飼い主は、近々ピアノを手放すことにした。





飼い主のピアノではない。

小学生の頃ピアノを習っていた娘のものだ。

飼い主には、ピアノを弾く才能はない。

両手を同時に違う動きをさせる、という脳の命令系統がチョン切れている。



もう、かなり前からピアノはいらないなと思っていた飼い主は、先月、ピアノの処分について、業者とやり取りをし、引き取り価格を計算してもらっていた。

そして、年明けに正式にお願いするかどうか決めます、と返事をしていた。



「娘が幼い頃は、あちこちの女の子がピアノを習っていた。

ピアノの音がご近所からよく聞こえたものだ。

しかし気がつけば、ピアノを続けている子はいない。

しかも知らないうちにピアノを手放したりしているんだ。」



聞けばご近所で、何年か前に処分した家があり、「80万で買ったピアノが、結局5万にしかならなかった。○○まで運ぶだけで、運送費が4万もかかるんだって」などと言う。

そして、毎年ピアノの調律に来てくれる人に尋ねたときも、業者の引き取り代はあまり期待しない方がいい、できれば親戚知人でピアノを譲り受けてくれる人に売るのが一番いいという話をされていた。



しかし、ピアノという代物は、そう簡単には貰い手が見つからない。

日常的に弾く人がいないまま年月がたち、その間毎年調律代だけがかかり、飼い主からすれば、ピアノは不良債権であった。
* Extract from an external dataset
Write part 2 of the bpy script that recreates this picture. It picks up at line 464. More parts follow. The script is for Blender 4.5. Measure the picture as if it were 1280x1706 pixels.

いや、飼い主も、ただ黒い巨体をながめていたのではない。

娘が使わなくなり、もったいないと思った飼い主は、2.3年【大人のピアノ教室】に通ったのだ。

仕事帰り、月2回。

職場の近くだったから通えていたが、勤務先が変わると余裕がなくなった。

家の中から、たまにたどたどしくハ長調の曲ばかりが聞こえてきていたのが、ピアノから音が出ることは、さらにまれになってしまっていた。



さて、ピアノの調律は、毎年1月にお願いしている。

今回は調律代をかけるのはやめようと思い、今度こそ、とピアノとさようならすることを決心した‥‥それを後押ししたのは、思ったよりは高かった査定金額ではなく。

皮肉にも。




能登半島地震。



「家がつぶれたら、ピアノはまさに傷物。

もしピアノが倒れなかったとしても。

片付けようにも、あの重さでは。



それよりピアノがかわいそうだ。

こんなところに放置されて災害にでもあったら、ピアノに申し訳ない。

きれいな状態で、第二の道へ送り出してやる方がいい。」



というわけで、飼い主は保留にしていた返事を、業者に伝えたのだ。





今日は日曜日。

夕方のテレビBS朝日で、【ビフォーアフター】がある。

あの番組で流れる曲。



ドレミ ミファソソ

ソレドシ シドミソ


と、簡単にアレンジされたメロディーを、飼い主が最後に弾いた。

ボクは、ピアノって、なんていい音がするんだろうと、あらためて思った。